### EXTRACTED RECORDS ###

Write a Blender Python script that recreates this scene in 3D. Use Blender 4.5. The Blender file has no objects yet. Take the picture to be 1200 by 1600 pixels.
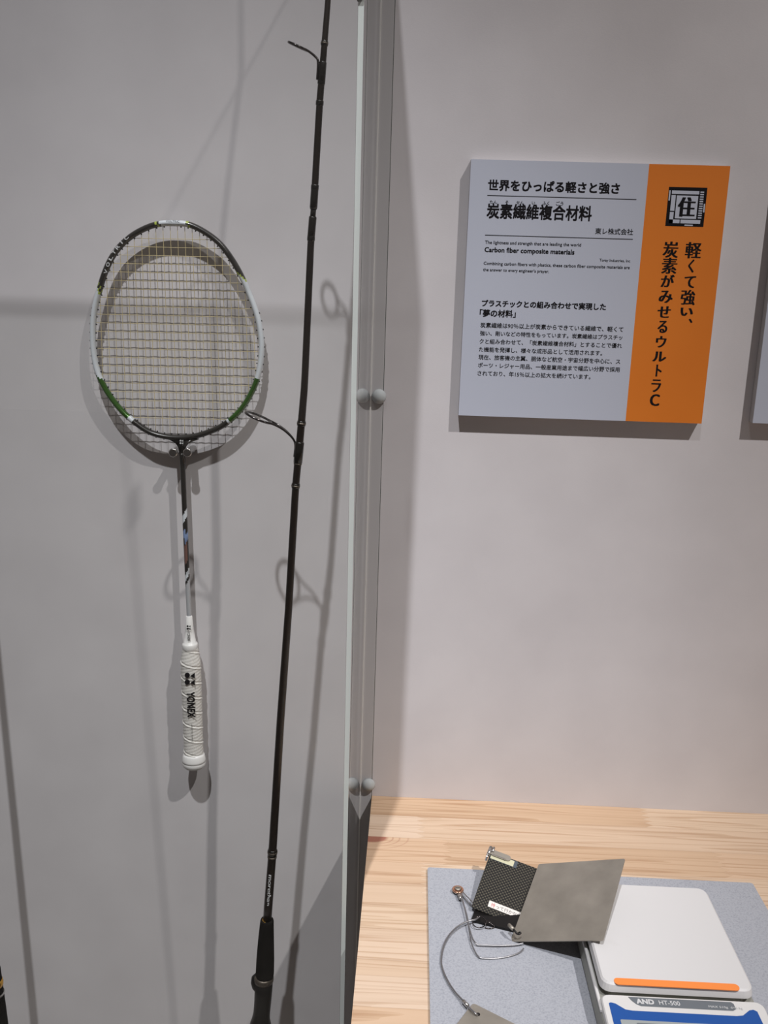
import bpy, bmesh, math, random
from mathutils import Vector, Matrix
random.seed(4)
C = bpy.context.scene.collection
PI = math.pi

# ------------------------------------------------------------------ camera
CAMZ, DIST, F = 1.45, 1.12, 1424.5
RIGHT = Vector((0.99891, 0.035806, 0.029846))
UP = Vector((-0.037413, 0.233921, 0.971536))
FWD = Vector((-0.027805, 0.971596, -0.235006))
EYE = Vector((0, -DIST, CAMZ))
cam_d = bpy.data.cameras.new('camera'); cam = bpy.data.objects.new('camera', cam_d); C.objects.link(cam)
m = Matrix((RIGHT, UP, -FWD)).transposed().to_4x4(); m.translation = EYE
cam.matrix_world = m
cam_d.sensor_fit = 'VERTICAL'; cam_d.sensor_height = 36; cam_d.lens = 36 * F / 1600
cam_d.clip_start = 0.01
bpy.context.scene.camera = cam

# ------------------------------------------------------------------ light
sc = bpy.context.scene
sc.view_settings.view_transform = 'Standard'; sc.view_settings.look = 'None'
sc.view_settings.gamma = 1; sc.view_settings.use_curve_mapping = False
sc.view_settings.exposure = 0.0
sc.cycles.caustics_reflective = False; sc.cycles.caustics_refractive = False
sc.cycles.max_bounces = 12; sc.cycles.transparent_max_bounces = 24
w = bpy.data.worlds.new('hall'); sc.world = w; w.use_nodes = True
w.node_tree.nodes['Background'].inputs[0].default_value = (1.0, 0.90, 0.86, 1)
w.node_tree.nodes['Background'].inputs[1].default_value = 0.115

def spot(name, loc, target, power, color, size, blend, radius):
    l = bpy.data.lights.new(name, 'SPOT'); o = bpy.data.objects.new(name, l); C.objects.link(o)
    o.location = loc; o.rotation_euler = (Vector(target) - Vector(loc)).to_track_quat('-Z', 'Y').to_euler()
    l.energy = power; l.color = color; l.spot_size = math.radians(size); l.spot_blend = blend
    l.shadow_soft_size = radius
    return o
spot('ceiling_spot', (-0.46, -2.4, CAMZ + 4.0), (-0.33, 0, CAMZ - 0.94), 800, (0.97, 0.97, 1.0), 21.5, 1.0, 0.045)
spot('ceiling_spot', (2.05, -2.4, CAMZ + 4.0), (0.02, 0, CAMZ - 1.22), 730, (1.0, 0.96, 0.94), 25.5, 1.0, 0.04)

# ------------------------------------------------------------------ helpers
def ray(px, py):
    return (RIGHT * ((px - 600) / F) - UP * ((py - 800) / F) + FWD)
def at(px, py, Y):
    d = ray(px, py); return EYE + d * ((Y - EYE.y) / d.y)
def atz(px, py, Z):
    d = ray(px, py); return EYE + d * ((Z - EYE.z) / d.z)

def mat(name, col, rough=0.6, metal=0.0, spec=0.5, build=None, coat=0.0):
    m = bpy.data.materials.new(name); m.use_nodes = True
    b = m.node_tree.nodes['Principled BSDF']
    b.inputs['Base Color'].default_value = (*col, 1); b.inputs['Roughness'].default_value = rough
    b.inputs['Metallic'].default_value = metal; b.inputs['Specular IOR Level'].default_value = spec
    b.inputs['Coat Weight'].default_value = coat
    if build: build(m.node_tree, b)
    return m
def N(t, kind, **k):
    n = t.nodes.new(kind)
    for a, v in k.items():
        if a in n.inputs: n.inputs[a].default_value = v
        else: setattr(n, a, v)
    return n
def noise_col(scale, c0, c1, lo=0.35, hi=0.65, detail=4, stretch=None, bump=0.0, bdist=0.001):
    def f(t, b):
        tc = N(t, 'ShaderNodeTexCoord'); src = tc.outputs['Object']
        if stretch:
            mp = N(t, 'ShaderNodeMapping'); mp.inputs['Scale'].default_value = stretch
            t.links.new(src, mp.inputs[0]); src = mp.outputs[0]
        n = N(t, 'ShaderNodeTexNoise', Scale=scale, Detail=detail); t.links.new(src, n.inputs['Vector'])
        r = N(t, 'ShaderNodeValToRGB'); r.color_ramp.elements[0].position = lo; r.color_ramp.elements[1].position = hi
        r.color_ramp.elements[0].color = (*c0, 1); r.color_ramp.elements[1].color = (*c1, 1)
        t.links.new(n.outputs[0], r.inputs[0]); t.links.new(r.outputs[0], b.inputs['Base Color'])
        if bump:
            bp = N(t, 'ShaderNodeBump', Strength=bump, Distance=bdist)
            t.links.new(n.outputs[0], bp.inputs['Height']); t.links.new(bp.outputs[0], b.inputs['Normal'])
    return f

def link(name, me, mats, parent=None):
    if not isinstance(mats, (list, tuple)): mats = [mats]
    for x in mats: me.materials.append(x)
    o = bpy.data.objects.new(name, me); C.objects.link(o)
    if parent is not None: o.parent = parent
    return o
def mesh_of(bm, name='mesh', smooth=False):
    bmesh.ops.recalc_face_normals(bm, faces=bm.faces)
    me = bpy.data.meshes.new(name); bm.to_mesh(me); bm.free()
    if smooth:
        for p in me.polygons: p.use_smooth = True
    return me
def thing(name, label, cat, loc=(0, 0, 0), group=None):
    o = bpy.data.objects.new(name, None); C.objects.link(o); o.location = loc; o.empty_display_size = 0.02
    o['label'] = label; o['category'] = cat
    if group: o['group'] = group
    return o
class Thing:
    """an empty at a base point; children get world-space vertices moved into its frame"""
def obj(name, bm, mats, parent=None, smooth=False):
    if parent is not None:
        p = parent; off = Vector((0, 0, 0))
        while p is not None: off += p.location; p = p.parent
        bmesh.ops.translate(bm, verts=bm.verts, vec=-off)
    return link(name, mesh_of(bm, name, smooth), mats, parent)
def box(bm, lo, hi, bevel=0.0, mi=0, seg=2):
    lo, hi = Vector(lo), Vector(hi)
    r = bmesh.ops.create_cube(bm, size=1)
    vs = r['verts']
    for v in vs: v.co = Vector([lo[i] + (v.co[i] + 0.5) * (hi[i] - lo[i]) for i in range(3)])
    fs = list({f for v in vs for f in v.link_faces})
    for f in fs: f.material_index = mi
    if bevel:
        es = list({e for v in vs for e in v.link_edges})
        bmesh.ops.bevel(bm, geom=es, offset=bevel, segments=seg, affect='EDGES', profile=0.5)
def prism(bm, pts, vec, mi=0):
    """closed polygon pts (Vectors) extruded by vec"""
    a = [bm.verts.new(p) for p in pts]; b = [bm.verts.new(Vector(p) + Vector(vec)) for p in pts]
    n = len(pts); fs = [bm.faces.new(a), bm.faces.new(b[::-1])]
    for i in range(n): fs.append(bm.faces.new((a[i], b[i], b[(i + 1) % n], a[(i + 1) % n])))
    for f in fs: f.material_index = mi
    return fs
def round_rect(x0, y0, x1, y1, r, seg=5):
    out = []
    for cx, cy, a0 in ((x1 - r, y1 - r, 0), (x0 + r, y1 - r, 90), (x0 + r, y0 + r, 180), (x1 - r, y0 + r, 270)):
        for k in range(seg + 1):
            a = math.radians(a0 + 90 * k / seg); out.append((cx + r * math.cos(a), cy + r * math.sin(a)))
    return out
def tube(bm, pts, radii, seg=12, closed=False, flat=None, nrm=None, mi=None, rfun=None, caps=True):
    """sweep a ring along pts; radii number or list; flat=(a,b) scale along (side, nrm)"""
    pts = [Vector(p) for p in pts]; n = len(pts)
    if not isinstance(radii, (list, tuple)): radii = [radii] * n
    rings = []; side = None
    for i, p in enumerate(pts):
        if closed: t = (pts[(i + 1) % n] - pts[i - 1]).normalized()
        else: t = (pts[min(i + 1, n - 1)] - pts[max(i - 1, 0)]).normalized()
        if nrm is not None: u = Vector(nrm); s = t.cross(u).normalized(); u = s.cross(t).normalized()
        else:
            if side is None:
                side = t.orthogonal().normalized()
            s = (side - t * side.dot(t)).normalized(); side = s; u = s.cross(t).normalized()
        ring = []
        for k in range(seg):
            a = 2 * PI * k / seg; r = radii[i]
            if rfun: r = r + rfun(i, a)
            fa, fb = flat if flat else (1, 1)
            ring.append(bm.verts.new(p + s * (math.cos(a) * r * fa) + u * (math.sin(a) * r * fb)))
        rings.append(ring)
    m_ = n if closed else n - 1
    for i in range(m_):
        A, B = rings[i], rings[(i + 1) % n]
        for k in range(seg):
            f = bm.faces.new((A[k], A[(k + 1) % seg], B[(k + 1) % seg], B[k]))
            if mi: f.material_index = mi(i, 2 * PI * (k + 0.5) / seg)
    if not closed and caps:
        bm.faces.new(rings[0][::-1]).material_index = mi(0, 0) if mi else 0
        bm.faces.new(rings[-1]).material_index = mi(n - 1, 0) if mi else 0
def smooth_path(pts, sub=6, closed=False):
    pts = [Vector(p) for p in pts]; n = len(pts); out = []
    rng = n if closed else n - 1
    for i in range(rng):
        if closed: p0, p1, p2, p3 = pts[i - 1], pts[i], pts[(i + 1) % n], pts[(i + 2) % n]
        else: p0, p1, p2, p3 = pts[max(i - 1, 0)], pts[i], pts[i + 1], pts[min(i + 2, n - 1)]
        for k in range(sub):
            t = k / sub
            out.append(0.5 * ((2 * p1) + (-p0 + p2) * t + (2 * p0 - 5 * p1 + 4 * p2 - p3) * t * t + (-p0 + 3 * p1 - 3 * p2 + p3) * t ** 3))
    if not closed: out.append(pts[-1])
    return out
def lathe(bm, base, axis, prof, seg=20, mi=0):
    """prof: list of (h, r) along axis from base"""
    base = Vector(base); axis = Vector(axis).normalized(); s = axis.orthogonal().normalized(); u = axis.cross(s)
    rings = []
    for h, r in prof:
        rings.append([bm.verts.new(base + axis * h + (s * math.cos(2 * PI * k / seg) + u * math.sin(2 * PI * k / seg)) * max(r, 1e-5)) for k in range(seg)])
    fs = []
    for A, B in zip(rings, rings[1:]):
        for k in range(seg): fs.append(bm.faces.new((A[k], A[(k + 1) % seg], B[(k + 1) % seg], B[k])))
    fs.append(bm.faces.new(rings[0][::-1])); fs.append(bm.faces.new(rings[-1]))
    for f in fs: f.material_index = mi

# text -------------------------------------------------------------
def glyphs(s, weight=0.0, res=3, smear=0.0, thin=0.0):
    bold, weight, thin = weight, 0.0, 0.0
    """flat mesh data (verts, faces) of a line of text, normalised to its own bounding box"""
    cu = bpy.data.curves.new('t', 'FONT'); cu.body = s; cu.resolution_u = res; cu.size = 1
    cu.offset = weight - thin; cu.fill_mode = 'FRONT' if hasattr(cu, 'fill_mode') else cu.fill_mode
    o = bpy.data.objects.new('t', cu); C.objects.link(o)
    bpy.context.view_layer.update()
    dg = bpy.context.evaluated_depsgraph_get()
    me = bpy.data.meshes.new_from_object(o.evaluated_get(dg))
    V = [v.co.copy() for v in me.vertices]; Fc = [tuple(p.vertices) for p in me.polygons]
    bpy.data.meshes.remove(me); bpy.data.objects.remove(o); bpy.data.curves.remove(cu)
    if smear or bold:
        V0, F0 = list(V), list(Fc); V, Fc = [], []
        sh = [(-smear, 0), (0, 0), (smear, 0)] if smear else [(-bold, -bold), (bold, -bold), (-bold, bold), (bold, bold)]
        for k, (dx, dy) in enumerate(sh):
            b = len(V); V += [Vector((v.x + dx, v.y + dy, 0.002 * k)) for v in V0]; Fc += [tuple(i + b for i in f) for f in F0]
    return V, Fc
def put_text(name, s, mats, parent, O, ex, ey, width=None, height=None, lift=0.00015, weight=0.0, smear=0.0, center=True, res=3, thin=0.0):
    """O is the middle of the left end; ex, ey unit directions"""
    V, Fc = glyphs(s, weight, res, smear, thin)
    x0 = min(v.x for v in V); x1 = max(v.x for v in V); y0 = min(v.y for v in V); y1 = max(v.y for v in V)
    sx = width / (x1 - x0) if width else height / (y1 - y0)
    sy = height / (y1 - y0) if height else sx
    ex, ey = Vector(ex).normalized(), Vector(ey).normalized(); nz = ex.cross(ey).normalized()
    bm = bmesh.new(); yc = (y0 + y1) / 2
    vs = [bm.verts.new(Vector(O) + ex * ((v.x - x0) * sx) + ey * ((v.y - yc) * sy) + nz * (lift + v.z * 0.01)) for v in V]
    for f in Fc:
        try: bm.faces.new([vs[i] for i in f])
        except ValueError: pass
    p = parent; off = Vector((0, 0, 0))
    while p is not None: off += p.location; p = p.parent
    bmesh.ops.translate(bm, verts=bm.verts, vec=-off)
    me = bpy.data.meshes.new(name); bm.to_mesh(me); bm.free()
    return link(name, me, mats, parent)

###
### EXTRACTED RECORDS ###

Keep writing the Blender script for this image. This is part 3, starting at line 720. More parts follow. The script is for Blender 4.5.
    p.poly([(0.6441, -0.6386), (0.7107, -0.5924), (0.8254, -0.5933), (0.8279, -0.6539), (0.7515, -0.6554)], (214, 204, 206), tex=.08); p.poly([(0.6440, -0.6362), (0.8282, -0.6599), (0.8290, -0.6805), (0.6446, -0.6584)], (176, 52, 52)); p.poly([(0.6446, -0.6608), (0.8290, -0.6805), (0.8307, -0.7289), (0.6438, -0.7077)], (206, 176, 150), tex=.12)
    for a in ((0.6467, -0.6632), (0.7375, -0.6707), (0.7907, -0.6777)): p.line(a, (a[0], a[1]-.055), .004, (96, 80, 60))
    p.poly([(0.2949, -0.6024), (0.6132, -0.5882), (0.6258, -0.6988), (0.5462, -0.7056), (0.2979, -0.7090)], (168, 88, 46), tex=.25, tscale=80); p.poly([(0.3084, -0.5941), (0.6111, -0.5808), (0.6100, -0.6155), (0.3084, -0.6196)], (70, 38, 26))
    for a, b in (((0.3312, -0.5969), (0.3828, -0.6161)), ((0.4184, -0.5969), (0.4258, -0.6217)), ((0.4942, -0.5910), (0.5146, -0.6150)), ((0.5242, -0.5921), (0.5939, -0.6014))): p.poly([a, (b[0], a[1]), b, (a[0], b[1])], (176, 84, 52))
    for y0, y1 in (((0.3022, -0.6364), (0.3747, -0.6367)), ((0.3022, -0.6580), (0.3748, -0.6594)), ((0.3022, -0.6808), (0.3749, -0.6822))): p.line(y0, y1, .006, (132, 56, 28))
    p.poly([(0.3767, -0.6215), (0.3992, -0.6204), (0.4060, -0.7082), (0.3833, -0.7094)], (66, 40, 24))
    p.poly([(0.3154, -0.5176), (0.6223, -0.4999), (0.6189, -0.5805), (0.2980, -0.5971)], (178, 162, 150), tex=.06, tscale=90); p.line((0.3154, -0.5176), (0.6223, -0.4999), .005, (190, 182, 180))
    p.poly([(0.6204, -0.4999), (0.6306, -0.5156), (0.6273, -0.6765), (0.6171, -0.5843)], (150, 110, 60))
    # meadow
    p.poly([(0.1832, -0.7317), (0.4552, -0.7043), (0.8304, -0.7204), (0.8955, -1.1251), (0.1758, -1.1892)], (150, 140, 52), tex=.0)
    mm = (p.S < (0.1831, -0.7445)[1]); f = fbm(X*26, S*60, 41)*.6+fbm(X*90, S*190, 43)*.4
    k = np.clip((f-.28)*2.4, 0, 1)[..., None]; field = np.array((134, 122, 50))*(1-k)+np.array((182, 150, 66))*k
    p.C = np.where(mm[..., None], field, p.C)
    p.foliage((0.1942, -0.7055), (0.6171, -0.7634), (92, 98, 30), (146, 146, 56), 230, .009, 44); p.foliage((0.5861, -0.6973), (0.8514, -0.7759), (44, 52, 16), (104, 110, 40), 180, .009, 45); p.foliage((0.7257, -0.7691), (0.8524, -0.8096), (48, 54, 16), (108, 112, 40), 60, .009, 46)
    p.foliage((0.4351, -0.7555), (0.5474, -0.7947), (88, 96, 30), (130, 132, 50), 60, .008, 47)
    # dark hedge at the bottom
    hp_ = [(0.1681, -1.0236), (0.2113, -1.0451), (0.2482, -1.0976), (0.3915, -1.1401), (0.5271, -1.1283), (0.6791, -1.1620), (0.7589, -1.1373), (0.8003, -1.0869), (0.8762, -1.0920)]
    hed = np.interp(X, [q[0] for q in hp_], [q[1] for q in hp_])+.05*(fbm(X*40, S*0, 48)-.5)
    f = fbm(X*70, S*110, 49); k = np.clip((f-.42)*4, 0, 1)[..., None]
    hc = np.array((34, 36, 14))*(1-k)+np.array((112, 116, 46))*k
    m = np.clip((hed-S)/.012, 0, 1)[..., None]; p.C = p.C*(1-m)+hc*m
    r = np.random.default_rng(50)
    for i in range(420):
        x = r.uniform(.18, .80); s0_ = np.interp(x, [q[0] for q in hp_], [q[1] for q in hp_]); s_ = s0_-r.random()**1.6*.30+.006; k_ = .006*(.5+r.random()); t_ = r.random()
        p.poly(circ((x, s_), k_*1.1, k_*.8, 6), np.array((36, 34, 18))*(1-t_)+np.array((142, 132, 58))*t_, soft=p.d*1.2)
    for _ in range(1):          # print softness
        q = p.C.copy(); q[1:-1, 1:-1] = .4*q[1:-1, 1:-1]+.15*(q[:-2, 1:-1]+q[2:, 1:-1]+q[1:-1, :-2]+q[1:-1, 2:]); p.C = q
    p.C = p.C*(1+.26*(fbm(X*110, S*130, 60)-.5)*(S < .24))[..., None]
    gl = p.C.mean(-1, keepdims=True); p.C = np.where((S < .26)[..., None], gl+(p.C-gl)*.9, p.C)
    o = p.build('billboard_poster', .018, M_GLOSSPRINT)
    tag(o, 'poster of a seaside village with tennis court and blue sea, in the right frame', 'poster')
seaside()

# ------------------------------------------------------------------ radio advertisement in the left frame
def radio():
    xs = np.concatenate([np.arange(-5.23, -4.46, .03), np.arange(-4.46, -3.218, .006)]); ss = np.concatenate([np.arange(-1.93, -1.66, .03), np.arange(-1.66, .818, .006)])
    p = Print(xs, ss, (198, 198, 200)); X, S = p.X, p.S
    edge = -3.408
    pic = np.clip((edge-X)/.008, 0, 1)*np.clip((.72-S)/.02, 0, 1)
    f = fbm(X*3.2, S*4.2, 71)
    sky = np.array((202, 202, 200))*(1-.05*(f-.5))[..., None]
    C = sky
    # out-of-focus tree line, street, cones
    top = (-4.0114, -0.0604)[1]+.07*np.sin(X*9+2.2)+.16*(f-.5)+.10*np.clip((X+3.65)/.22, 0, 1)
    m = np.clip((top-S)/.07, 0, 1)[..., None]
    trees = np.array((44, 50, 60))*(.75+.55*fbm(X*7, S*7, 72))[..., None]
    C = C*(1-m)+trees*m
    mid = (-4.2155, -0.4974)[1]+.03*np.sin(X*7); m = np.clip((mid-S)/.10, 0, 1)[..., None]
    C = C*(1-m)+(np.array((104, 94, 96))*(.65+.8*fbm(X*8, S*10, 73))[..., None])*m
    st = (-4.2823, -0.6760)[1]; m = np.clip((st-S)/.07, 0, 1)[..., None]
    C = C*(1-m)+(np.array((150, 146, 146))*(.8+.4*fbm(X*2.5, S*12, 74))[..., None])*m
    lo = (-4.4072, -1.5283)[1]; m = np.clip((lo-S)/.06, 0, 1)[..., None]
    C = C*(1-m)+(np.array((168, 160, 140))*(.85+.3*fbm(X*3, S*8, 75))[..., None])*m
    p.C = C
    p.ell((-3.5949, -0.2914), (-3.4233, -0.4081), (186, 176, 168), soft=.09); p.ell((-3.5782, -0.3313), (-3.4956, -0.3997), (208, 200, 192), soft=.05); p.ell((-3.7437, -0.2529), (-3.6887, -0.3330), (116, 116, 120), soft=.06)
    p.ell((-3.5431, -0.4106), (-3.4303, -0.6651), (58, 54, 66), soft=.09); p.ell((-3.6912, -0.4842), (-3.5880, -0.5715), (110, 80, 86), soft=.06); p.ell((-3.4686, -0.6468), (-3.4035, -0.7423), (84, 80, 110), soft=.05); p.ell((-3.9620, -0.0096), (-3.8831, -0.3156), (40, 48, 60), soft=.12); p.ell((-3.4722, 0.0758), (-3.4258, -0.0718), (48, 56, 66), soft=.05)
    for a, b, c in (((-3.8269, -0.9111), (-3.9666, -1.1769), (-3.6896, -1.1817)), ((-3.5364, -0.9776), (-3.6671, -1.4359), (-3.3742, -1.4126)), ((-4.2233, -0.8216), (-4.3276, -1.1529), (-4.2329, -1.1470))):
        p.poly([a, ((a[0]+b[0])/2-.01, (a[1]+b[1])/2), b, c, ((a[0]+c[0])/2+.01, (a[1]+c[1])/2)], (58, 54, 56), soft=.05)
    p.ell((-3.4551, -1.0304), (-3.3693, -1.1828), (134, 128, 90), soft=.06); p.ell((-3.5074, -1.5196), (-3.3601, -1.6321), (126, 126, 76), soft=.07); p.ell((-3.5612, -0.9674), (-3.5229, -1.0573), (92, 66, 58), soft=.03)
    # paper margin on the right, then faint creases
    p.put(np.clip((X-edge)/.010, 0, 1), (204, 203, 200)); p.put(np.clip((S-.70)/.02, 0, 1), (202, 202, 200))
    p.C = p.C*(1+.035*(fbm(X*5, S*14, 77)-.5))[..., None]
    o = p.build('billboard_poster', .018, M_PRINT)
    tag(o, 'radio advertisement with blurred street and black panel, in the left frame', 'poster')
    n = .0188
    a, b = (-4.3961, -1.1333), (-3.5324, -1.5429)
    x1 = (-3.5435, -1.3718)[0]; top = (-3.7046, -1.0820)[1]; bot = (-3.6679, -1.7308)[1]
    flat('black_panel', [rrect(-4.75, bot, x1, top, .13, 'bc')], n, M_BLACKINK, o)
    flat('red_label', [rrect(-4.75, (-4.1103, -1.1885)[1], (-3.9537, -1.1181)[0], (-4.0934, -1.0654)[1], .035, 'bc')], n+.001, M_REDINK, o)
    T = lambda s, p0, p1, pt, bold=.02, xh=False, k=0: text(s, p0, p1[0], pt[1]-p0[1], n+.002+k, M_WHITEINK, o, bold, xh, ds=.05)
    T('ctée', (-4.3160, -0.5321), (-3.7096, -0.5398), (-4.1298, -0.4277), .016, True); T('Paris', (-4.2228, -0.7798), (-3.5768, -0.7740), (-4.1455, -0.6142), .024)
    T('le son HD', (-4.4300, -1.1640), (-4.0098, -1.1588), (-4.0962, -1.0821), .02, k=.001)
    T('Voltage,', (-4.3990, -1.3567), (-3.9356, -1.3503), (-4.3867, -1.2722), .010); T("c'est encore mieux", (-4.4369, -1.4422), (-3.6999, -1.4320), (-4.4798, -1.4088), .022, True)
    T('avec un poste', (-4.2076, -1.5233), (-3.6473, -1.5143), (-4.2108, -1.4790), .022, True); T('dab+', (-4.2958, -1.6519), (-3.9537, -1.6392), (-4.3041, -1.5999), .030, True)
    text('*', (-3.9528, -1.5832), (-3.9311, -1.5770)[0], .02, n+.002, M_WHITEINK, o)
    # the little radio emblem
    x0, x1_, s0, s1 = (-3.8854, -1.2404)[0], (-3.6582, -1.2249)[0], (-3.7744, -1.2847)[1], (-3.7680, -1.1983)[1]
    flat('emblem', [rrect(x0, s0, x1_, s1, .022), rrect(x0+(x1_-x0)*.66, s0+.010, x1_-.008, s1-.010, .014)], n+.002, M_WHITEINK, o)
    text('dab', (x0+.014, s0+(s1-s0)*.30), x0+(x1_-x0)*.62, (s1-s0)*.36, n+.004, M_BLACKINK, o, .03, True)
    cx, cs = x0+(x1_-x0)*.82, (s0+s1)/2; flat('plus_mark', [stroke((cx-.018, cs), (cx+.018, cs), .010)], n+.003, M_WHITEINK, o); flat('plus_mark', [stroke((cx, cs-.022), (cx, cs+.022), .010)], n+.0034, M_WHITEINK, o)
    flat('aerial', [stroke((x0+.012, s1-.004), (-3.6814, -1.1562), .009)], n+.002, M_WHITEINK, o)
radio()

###

Your job is to reproduce the lines from the one with "Write a Blender" through the one with "bpy.context.scene.camera = cam", both kept, exactly as they are. Leave out the pictures.

Write a Blender Python script that recreates this scene in 3D. Use Blender 4.5. The Blender file has no objects yet. Take the picture to be 1200 by 1600 pixels.
import bpy, bmesh, math, random
from mathutils import Vector, Matrix
random.seed(4)
C = bpy.context.scene.collection
PI = math.pi

# ------------------------------------------------------------------ camera
CAMZ, DIST, F = 1.45, 1.12, 1424.5
RIGHT = Vector((0.99891, 0.035806, 0.029846))
UP = Vector((-0.037413, 0.233921, 0.971536))
FWD = Vector((-0.027805, 0.971596, -0.235006))
EYE = Vector((0, -DIST, CAMZ))
cam_d = bpy.data.cameras.new('camera'); cam = bpy.data.objects.new('camera', cam_d); C.objects.link(cam)
m = Matrix((RIGHT, UP, -FWD)).transposed().to_4x4(); m.translation = EYE
cam.matrix_world = m
cam_d.sensor_fit = 'VERTICAL'; cam_d.sensor_height = 36; cam_d.lens = 36 * F / 1600
cam_d.clip_start = 0.01
bpy.context.scene.camera = cam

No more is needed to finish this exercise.